When I discovered that Potbelly Sandwiches was moving into the old Erickson jewelry store on Clark Street in Andersonville, I felt a little nauseated. Not because I care so much about chain stores moving in to “real” Chicago neighborhoods, but mostly because you can pretty reliably count on Potbelly to slap a garish, back-lit plastic sign on just about any storefront it occupies. And the old Erickson jewelry store isn’t any ordinary storefront. 
[Before photo by Mark Susina via Flickr]
There are only a handful of Carrara glass [Vitrolite was the actual trade name that Libbey-Owens, the leading manufacturer of the stuff, used] storefront facades left in Chicago. They were fairly common in the 1920s and 30s, but I think they must have been easy targets for vandals, because not a lot of them survive.
My favorite is the Belle Kay, on Lincoln near Grace,

which until about 10 years ago was the Belle Kay dress shop. Actually it had been shuttered for years, but about 10 years ago a furniture store moved into the space, and the owner just decided to call the place Belle Kay Antiques, because she couldn’t bring herself to cover up the Deco-flavored name etched into the facade. When the antique store vacated, a vintage clothing dealer who calls herself Lulu took over the space, and named her venture Lulu’s at the Belle Kay.
A few blocks further up Lincoln is the Ouetschke real estate/ mortgage company, whose sign makes it look as if it’s been there, unaltered, for 70+ years. [In the many years of passing by, I have never seen anyone inside.]

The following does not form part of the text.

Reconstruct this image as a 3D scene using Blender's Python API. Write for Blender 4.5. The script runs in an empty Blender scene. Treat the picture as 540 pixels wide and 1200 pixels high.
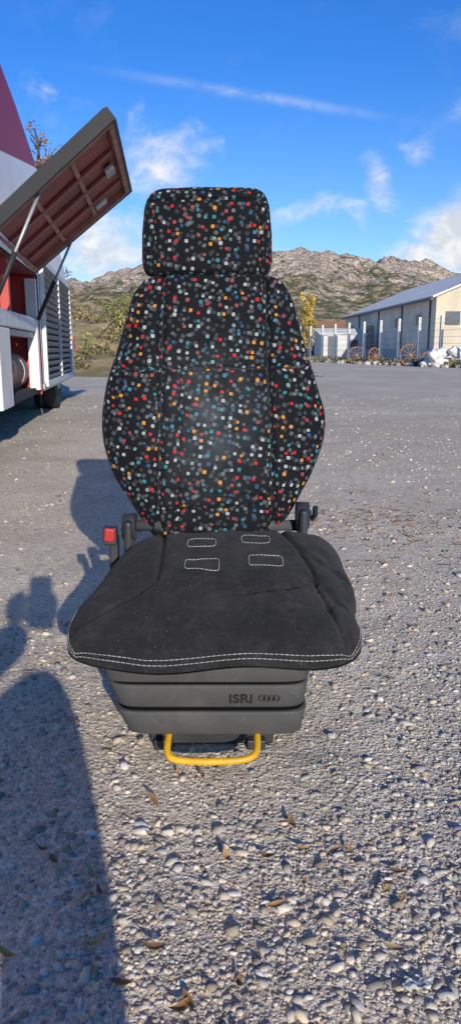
import bpy, bmesh, math, random
import numpy as np
from mathutils import Vector, Matrix
from mathutils.bvhtree import BVHTree
random.seed(7); rng=np.random.default_rng(7)
scene=bpy.context.scene
scene.view_settings.view_transform='Standard'
scene.view_settings.look='None'
scene.view_settings.exposure=0
COL=scene.collection

# ------------------------------------------------------------ helpers
def link(o,parent=None):
    COL.objects.link(o)
    if parent is not None: o.parent=parent
    return o
def empty(name,loc=(0,0,0),rz=0):
    o=bpy.data.objects.new(name,None); o.location=loc; o.rotation_euler=(0,0,rz); o.empty_display_size=.1
    return link(o)
def mk(name,verts,faces,mat=None,parent=None,smooth=False):
    me=bpy.data.meshes.new(name); me.from_pydata([tuple(v) for v in verts],[],[tuple(f) for f in faces]); me.update()
    if mat:
        for m in (mat if isinstance(mat,list) else [mat]): me.materials.append(m)
    if smooth: me.polygons.foreach_set('use_smooth',[True]*len(me.polygons))
    return link(bpy.data.objects.new(name,me),parent)
def box(name,c,s,mat,parent=None,rot=(0,0,0),bev=0.0,seg=2):
    bm=bmesh.new(); bmesh.ops.create_cube(bm,size=1)
    for v in bm.verts: v.co=Vector((v.co.x*s[0],v.co.y*s[1],v.co.z*s[2]))
    if bev>0: bmesh.ops.bevel(bm,geom=bm.edges[:],offset=bev,segments=seg,affect='EDGES',profile=.5)
    me=bpy.data.meshes.new(name); bm.to_mesh(me); bm.free(); me.materials.append(mat)
    o=bpy.data.objects.new(name,me); o.location=c; o.rotation_euler=rot
    return link(o,parent)
def cyl(name,p0,p1,r0,r1,mat,parent=None,n=20):
    p0=Vector(p0);p1=Vector(p1);d=(p1-p0); q=d.to_track_quat('Z','Y'); L=d.length
    vs=[];fs=[]
    for k,(r,z) in enumerate(((r0,0),(r1,L))):
        for i in range(n):
            a=2*math.pi*i/n; vs.append(p0+q@Vector((r*math.cos(a),r*math.sin(a),z)))
    for i in range(n): fs.append((i,(i+1)%n,n+(i+1)%n,n+i))
    fs.append(tuple(range(n-1,-1,-1))); fs.append(tuple(range(n,2*n)))
    o=mk(name,vs,fs,mat,parent)
    for p in list(o.data.polygons)[:n]: p.use_smooth=True
    return o
def tube(name,pts,r,mat,parent=None,cyclic=False,smoothc=False):
    cu=bpy.data.curves.new(name,'CURVE'); cu.dimensions='3D'; cu.bevel_depth=r; cu.bevel_resolution=4; cu.use_fill_caps=True
    if smoothc:
        sp=cu.splines.new('NURBS'); sp.points.add(len(pts)-1); sp.order_u=3; sp.use_endpoint_u=True
    else:
        sp=cu.splines.new('POLY'); sp.points.add(len(pts)-1)
    for i,p in enumerate(pts): sp.points[i].co=(p[0],p[1],p[2],1)
    sp.use_cyclic_u=cyclic; cu.resolution_u=8
    cu.materials.append(mat)
    return link(bpy.data.objects.new(name,cu),parent)
def bigmesh(name,V,F,mat,parent=None,col=None,smooth=False):
    me=bpy.data.meshes.new(name); k=F.shape[1]
    me.vertices.add(len(V)); me.vertices.foreach_set('co',V.astype(np.float32).ravel())
    me.loops.add(F.size); me.loops.foreach_set('vertex_index',F.astype(np.int32).ravel())
    me.polygons.add(len(F)); me.polygons.foreach_set('loop_start',(np.arange(len(F))*k).astype(np.int32))
    me.polygons.foreach_set('loop_total',np.full(len(F),k,dtype=np.int32))
    me.update(calc_edges=True)
    if smooth: me.polygons.foreach_set('use_smooth',np.ones(len(F),dtype=bool))
    if col is not None:
        at=me.color_attributes.new('col','FLOAT_COLOR','POINT')
        c=np.ones((len(V),4),dtype=np.float32); c[:,:3]=col; at.data.foreach_set('color',c.ravel())
    me.materials.append(mat); me.validate()
    return link(bpy.data.objects.new(name,me),parent)
def h2(ix,iy,s=0): 
    v=np.sin(ix*127.1+iy*311.7+s*74.7)*43758.5453
    return v-np.floor(v)
def vn(x,y,s=0):
    ix=np.floor(x);iy=np.floor(y);fx=x-ix;fy=y-iy
    fx=fx*fx*(3-2*fx);fy=fy*fy*(3-2*fy)
    a=h2(ix,iy,s);b=h2(ix+1,iy,s);c=h2(ix,iy+1,s);d=h2(ix+1,iy+1,s)
    return (a*(1-fx)+b*fx)*(1-fy)+(c*(1-fx)+d*fx)*fy
def fbm(x,y,o=4,s=0):
    t=0;a=.5;n=0
    for i in range(o):
        t=t+a*vn(x*2**i+i*17.3,y*2**i-i*9.1,s+i); n+=a; a*=.5
    return t/n

class NT:
    def __init__(s,tree): s.t=tree; s.n=tree.nodes; s.l=tree.links
    def new(s,t,**k):
        nd=s.n.new(t)
        for a,b in k.items(): setattr(nd,a,b)
        return nd
    def set(s,inp,v):
        if isinstance(v,bpy.types.NodeSocket): s.l.new(v,inp)
        else:
            if isinstance(v,(tuple,list)) and len(v)==3 and inp.type=='RGBA': v=(*v,1)
            inp.default_value=v
    def m(s,op,a,b=0.0,c=None,clamp=False):
        nd=s.new('ShaderNodeMath',operation=op,use_clamp=clamp); s.set(nd.inputs[0],a); s.set(nd.inputs[1],b)
        if c is not None: s.set(nd.inputs[2],c)
        return nd.outputs[0]
    def mix(s,f,a,b,bt='MIX'):
        nd=s.new('ShaderNodeMixRGB',blend_type=bt); s.set(nd.inputs[0],f); s.set(nd.inputs[1],a); s.set(nd.inputs[2],b)
        return nd.outputs[0]
    def noise(s,vec,scale,det=4,rough=.55,dist=0):
        nd=s.new('ShaderNodeTexNoise'); 
        if vec is not None: s.l.new(vec,nd.inputs['Vector'])
        nd.inputs['Scale'].default_value=scale; nd.inputs['Detail'].default_value=det; nd.inputs['Roughness'].default_value=rough; nd.inputs['Distortion'].default_value=dist
        return nd.outputs[0]
    def ss(s,x,a,b,lo=0.0,hi=1.0):
        nd=s.new('ShaderNodeMapRange',interpolation_type='SMOOTHSTEP'); s.set(nd.inputs[0],x)
        nd.inputs[1].default_value=a; nd.inputs[2].default_value=b; nd.inputs[3].default_value=lo; nd.inputs[4].default_value=hi
        return nd.outputs[0]
    def bump(s,h,st=.5,d=.01,nrm=None):
        nd=s.new('ShaderNodeBump'); s.set(nd.inputs['Height'],h); nd.inputs['Strength'].default_value=st; nd.inputs['Distance'].default_value=d
        if nrm is not None: s.l.new(nrm,nd.inputs['Normal'])
        return nd.outputs[0]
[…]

Although I’d seen its outlets popping up everywhere in Chicago, I didn’t realize Potbelly had expanded to places as far away as Pennsylvania and Texas. Its chain-wide design program seems to be aiming for a turn of the century tavern [without a liquor license]/ general store [without merchandise] vibe — dark wood, glass lamps, tin ceiling. In fairness, I guess that’s what its original location on Lincoln near Webster must have looked like, but in general their stores look cheap, phony and Disney-fied; certainly not what you’d expect to find behind a Deco facade.
I guess it would have been asking too much for Potbelly to adapt its graphic presentation in a way that would have complemented the glass surface as much as the Erickson sign did. But hey, that’s their branding, and it’s a big part of the chain restaurant thing. So I am surprised that it’s nowhere near as bad as I would have expected— you have to be relieved that the logo on the facade is a simple outlined white mass, rather than three different colors against a patterned background, as it could have been. And the Potbelly franchisee here gets extra points for saving the sign and mounting it inside the store.
The Edgewater Community Buzz blog offers a shout out to the way they adapted the clock.
Here’s a before:

And here’s the after:

While I can’t completely share their enthusiasm — the potbelly stove image really pales by comparison to the neon-outlined diamond, and the Potbelly graphic is emblematic of how bad the chain’s design aesthetic is — at least it’s still there.